# THE TASK
Transcribe the material verbatim in full; the pictures do not belong in the copy.

# DATASET EXCERPT
● ● ● ● ●

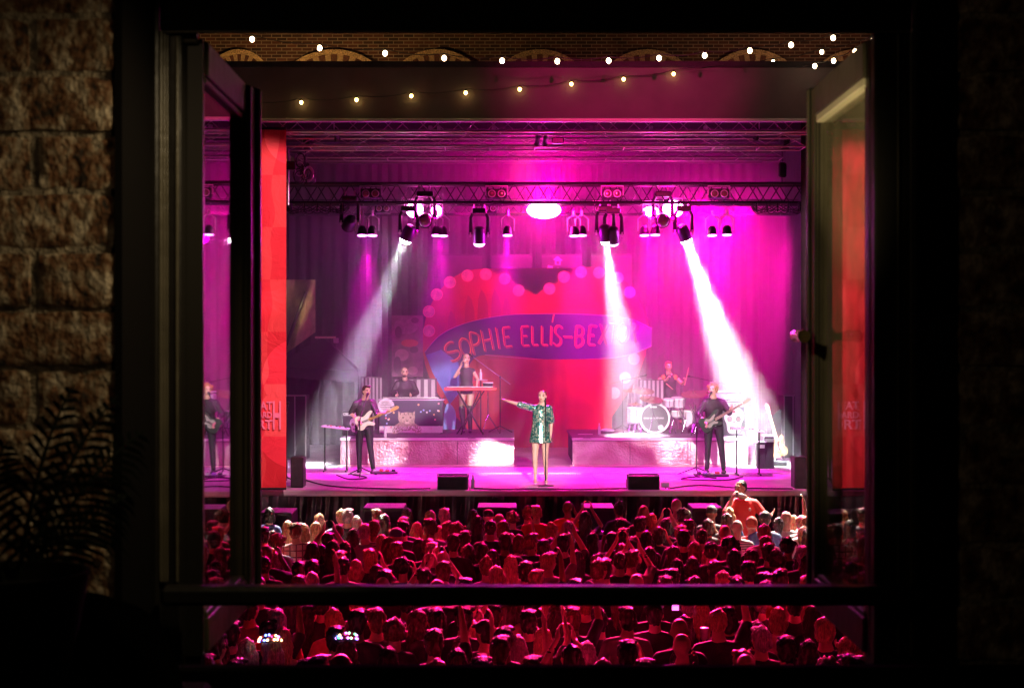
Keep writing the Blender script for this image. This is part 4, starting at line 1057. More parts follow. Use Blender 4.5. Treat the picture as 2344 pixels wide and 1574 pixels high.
def human(J, sk, h=1.70, fem=False, voxel=.011, hands=((.3, .3, .3, .3), (.3, .3, .3, .3)), bare=False, headrot=Matrix.Identity(3), handdir=(None, None)):
    """J: joints in metres for a 1.7 m figure facing -Y; l = the figure's own left (+X)"""
    D = dict(pel=V(0, 0, .95), chest=V(0, 0, 1.25), neck=V(0, .01, 1.44), head=V(0, -.01, 1.585),
             shr=V(-.165, 0, 1.350), elr=V(-.24, .02, 1.13), wrr=V(-.25, -.06, .88), shl=V(.165, 0, 1.350), ell=V(.24, .02, 1.13), wrl=V(.25, -.06, .88),
             hr=V(-.09, 0, .90), kr=V(-.10, -.02, .49), ar=V(-.11, .02, .08), hl=V(.09, 0, .90), kl=V(.10, -.02, .49), al=V(.11, .02, .08))
    if fem: D['shr'] = V(-.142, 0, 1.345); D['shl'] = V(.142, 0, 1.345)
    D.update({k: Vector(v) for k, v in J.items()})
    k = .86 if fem else 1.
    p = head_prims(D['head'], headrot)
    p.append(('c', D['head'] + headrot @ V(0, .025, -.09), D['neck'], .05 * k, .06 * k))
    c, q = D['chest'], D['pel']
    mid = (c + q) / 2
    p.append(('l', [(q + V(0, 0, -.09), .13 * (1.0 if fem else 1), .10), (q, .16, .115), (mid, .115 if fem else .14, .09), (c, .13 if fem else .158, .105), (c + V(0, 0, .10), .115 if fem else .135, .085), (c + V(0, 0, .165), .075, .06), (D['neck'] + V(0, 0, .0), .05, .05)]))
    for s_ in ('r', 'l'):
        sh, el, wr = D['sh' + s_], D['el' + s_], D['wr' + s_]
        p.append(('c', D['neck'] + V(0, .01, -.045), sh + V(0, 0, .004), .050 * k, .046 * k)); p.append(('c', c + V(0, 0, .05), sh, .075 * k, .048 * k)); p.append(('c', sh, el, .050 * k, .038 * k)); p.append(('c', el, wr, .040 * k, .026 * k))
        d = (wr - el).normalized(); i = 0 if s_ == 'r' else 1
        hd = handdir[i] or d; hd = Vector(hd).normalized()
        sd = V(0, -1, 0) - hd * V(0, -1, 0).dot(hd)
        if sd.length < .2: sd = V(0, 0, 1) - hd * hd.z
        sd.normalize(); up = sd.cross(hd) * (1 if s_ == 'r' else -1)
        p += finger_chain(wr, hd, up, sd, .1, hands[i])
        hp, kn, an = D['h' + s_], D['k' + s_], D['a' + s_]
        p.append(('c', hp, kn, .088 * (1 if fem else .95), .056 * (.9 if fem else 1))); p.append(('c', kn + (kn - hp).normalized() * .0, an, .056 * (.9 if fem else 1), .033))
        p.append(('e', kn.lerp(an, .3) + V(0, .018, 0), (.050, .050, .11)))
        p.append(('c', an + V(0, .02, -.035), an + V(0, -.15, -.055), .034, .024)); p.append(('e', an + V(0, -.08, -.05), (.036, .10, .026)))
    return D, p
def sc(pr, h):
    f = h / 1.7; out = []
    for q in pr:
        if q[0] == 'c': out.append(('c', Vector(q[1]) * f, Vector(q[2]) * f, q[3] * f, q[4] * f))
        elif q[0] == 'e': out.append(('e', Vector(q[1]) * f, tuple(x * f for x in (q[2] if isinstance(q[2], tuple) else (q[2],) * 3))) + tuple(q[3:]))
        else: out.append(('l', [(Vector(c) * f, a * f, b * f) for c, a, b in q[1]]))
    return out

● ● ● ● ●

# WRITTEN REPLY
Keep writing the Blender script for this image. This is part 4, starting at line 1057. More parts follow. Use Blender 4.5. Treat the picture as 2344 pixels wide and 1574 pixels high.
def human(J, sk, h=1.70, fem=False, voxel=.011, hands=((.3, .3, .3, .3), (.3, .3, .3, .3)), bare=False, headrot=Matrix.Identity(3), handdir=(None, None)):
    """J: joints in metres for a 1.7 m figure facing -Y; l = the figure's own left (+X)"""
    D = dict(pel=V(0, 0, .95), chest=V(0, 0, 1.25), neck=V(0, .01, 1.44), head=V(0, -.01, 1.585),
             shr=V(-.165, 0, 1.350), elr=V(-.24, .02, 1.13), wrr=V(-.25, -.06, .88), shl=V(.165, 0, 1.350), ell=V(.24, .02, 1.13), wrl=V(.25, -.06, .88),
             hr=V(-.09, 0, .90), kr=V(-.10, -.02, .49), ar=V(-.11, .02, .08), hl=V(.09, 0, .90), kl=V(.10, -.02, .49), al=V(.11, .02, .08))
    if fem: D['shr'] = V(-.142, 0, 1.345); D['shl'] = V(.142, 0, 1.345)
    D.update({k: Vector(v) for k, v in J.items()})
    k = .86 if fem else 1.
    p = head_prims(D['head'], headrot)
    p.append(('c', D['head'] + headrot @ V(0, .025, -.09), D['neck'], .05 * k, .06 * k))
    c, q = D['chest'], D['pel']
    mid = (c + q) / 2
    p.append(('l', [(q + V(0, 0, -.09), .13 * (1.0 if fem else 1), .10), (q, .16, .115), (mid, .115 if fem else .14, .09), (c, .13 if fem else .158, .105), (c + V(0, 0, .10), .115 if fem else .135, .085), (c + V(0, 0, .165), .075, .06), (D['neck'] + V(0, 0, .0), .05, .05)]))
    for s_ in ('r', 'l'):
        sh, el, wr = D['sh' + s_], D['el' + s_], D['wr' + s_]
        p.append(('c', D['neck'] + V(0, .01, -.045), sh + V(0, 0, .004), .050 * k, .046 * k)); p.append(('c', c + V(0, 0, .05), sh, .075 * k, .048 * k)); p.append(('c', sh, el, .050 * k, .038 * k)); p.append(('c', el, wr, .040 * k, .026 * k))
        d = (wr - el).normalized(); i = 0 if s_ == 'r' else 1
        hd = handdir[i] or d; hd = Vector(hd).normalized()
        sd = V(0, -1, 0) - hd * V(0, -1, 0).dot(hd)
        if sd.length < .2: sd = V(0, 0, 1) - hd * hd.z
        sd.normalize(); up = sd.cross(hd) * (1 if s_ == 'r' else -1)
        p += finger_chain(wr, hd, up, sd, .1, hands[i])
        hp, kn, an = D['h' + s_], D['k' + s_], D['a' + s_]
        p.append(('c', hp, kn, .088 * (1 if fem else .95), .056 * (.9 if fem else 1))); p.append(('c', kn + (kn - hp).normalized() * .0, an, .056 * (.9 if fem else 1), .033))
        p.append(('e', kn.lerp(an, .3) + V(0, .018, 0), (.050, .050, .11)))
        p.append(('c', an + V(0, .02, -.035), an + V(0, -.15, -.055), .034, .024)); p.append(('e', an + V(0, -.08, -.05), (.036, .10, .026)))
    return D, p
def sc(pr, h):
    f = h / 1.7; out = []
    for q in pr:
        if q[0] == 'c': out.append(('c', Vector(q[1]) * f, Vector(q[2]) * f, q[3] * f, q[4] * f))
        elif q[0] == 'e': out.append(('e', Vector(q[1]) * f, tuple(x * f for x in (q[2] if isinstance(q[2], tuple) else (q[2],) * 3))) + tuple(q[3:]))
        else: out.append(('l', [(Vector(c) * f, a * f, b * f) for c, a, b in q[1]]))
    return out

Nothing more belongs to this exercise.